Joe (Joseph Gordon-Levitt, whose familiar face has been disturbingly modified by heavy makeup) is a looper, and a pretty successful one. Unfortunately, no matter how good they are at their jobs, loopers don’t have much in the way of job security. At some point, the bosses of the future may decide to “close the loop” by sending the looper’s future self to the 2040s, where his younger self will be forced to perform a kind of delayed-reaction suicide. After loopers have finished their task of, as Joe says, “taking out the future’s garbage,” they end up disposing of themselves as well. This idea gives “Looper” a genuinely eerie tone and an emotional charge you don´t expect.

Twentysomething Joe is assigned to do away with fiftysomething Joe, played by Bruce Willis, a chore that turns out to be far more complicated than it should be. Although the younger Joe has conditioned himself to turn off his emotions, the prospect of essentially engraving his own tombstone — knowing exactly how, where and when his life will end — is understandably disconcerting. Older Joe has a murderous mission of his own that´s even more troubling.

Johnson, who has made it big with the TV series “Breaking Bad,” has always been a risk-taking filmmaker. His last movie, “The Brothers Bloom,” was a giddy comedy with a touch of darkness around the edges; in “Looper,” Johnson has inverted that formula, giving us a generally ominous story with occasional bursts of wackiness. Most of them come from a deliciously deadpan Jeff Daniels as Joe’s boss, a tired businessman who approaches scheduling executions and managing his staff of hired killers as if he was getting ready for another tedious quarterly report.

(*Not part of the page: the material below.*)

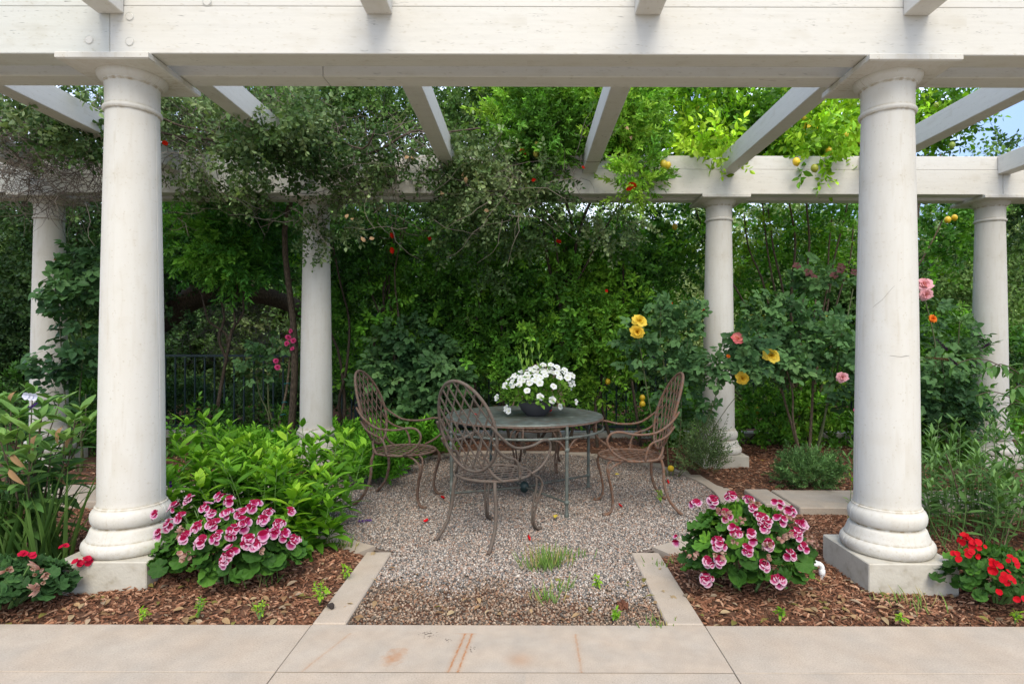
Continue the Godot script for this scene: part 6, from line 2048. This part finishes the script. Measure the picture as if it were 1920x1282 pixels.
# ------------------------------------------------------------------ camera, sky, everything
func _ready() -> void:
	rng.seed = 1
	lumps.noise_type = FastNoiseLite.TYPE_SIMPLEX_SMOOTH
	lumps.seed = 7
	lumps.frequency = 0.5
	lumps.fractal_octaves = 3
	var cam := Camera3D.new()
	cam.name = "camera"
	add_child(cam)
	cam.position = Vector3(0, EYE, 0)
	cam.rotation.z = deg_to_rad(0.14)
	var near := 0.05
	cam.set_frustum(2.0 * near * 641.0 / FOCAL, Vector2(-27.0 / FOCAL * near, 0.0), near, 600.0)
	cam.current = true

	var sky_mat := ProceduralSkyMaterial.new()
	sky_mat.sky_top_color = lin(0.17, 0.31, 0.60)
	sky_mat.sky_horizon_color = lin(0.36, 0.48, 0.66)
	sky_mat.sky_curve = 0.18
	sky_mat.ground_bottom_color = lin(0.16, 0.14, 0.11)
	sky_mat.ground_horizon_color = lin(0.4, 0.4, 0.36)
	var cover := NoiseTexture2D.new()
	cover.width = 1024
	cover.height = 512
	cover.seamless = true
	cover.noise = noise(0.011, 5, 55)
	var g := Gradient.new()
	g.offsets = PackedFloat32Array([0.0, 0.35, 0.62, 1.0])
	g.colors = PackedColorArray([Color(1, 0.98, 0.95, 0.0), Color(1, 0.98, 0.95, 0.08), Color(1, 0.98, 0.95, 0.85), Color(1, 0.98, 0.95, 1.0)])
	cover.color_ramp = g
	sky_mat.sky_cover = cover
	sky_mat.sky_cover_modulate = Color(1, 1, 1) * 0.9
	sky_mat.energy_multiplier = 1.0
	var sky := Sky.new()
	sky.sky_material = sky_mat
	var env := Environment.new()
	env.background_mode = Environment.BG_SKY
	env.sky = sky
	env.tonemap_mode = Environment.TONE_MAPPER_LINEAR
	env.tonemap_exposure = 1.95
	env.ambient_light_source = Environment.AMBIENT_SOURCE_SKY
	env.sdfgi_enabled = true
	env.ssao_enabled = true
	env.ssil_enabled = true
	var we := WorldEnvironment.new()
	we.name = "environment"
	we.environment = env
	add_child(we)
	var sun := DirectionalLight3D.new()
	sun.name = "sun"
	add_child(sun)
	sun.rotation_degrees = Vector3(-50, 8, 0)
	sun.light_energy = 0.48
	sun.light_angular_distance = 35.0
	sun.light_color = Color(1.0, 0.97, 0.92)
	sun.shadow_enabled = true

	make_materials()
	plant_materials()
	build_ground()
	build_pergola()
	build_fence()
	build_trees()
	build_table()
	build_chairs()
	build_bowl()
	build_near_plants()
	build_roses()
	build_small()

What registers most strongly in “Looper,” however, is the chillingly high emotional stakes. Both Joes have the power to rewrite fate, and Johnson doesn´t take that lightly. When the younger Joe encounters Sarah (Emily Blunt), a tough-talking farmer with a severely bruised heart, “Looper” makes the leap from semi-gimmicky science fiction to truly wrenching drama. Sarah´s son Cid (Pierce Gagnon, in a stunner of a performance) turns out to be a pivotal player in the dangerous game in which the two Joes are immersed. Nathan Johnson´s propulsive score, with its 1980ish churning synthesizers and tingling keyboards, effectively amps up the suspense and draws out a bit of extra tenderness from the quieter, thoughtfully played scenes between Sarah and the younger Joe.

While “Looper” is not short on action and violence, Johnson doesn´t short-change the movie’s boldly drawn characters in favor of glitzy visual effects or futuristic razzle-dazzle. He’s infused the fantasy with authentic blood, sweat and tears, and the result is a movie that, like Joe, hits its targets.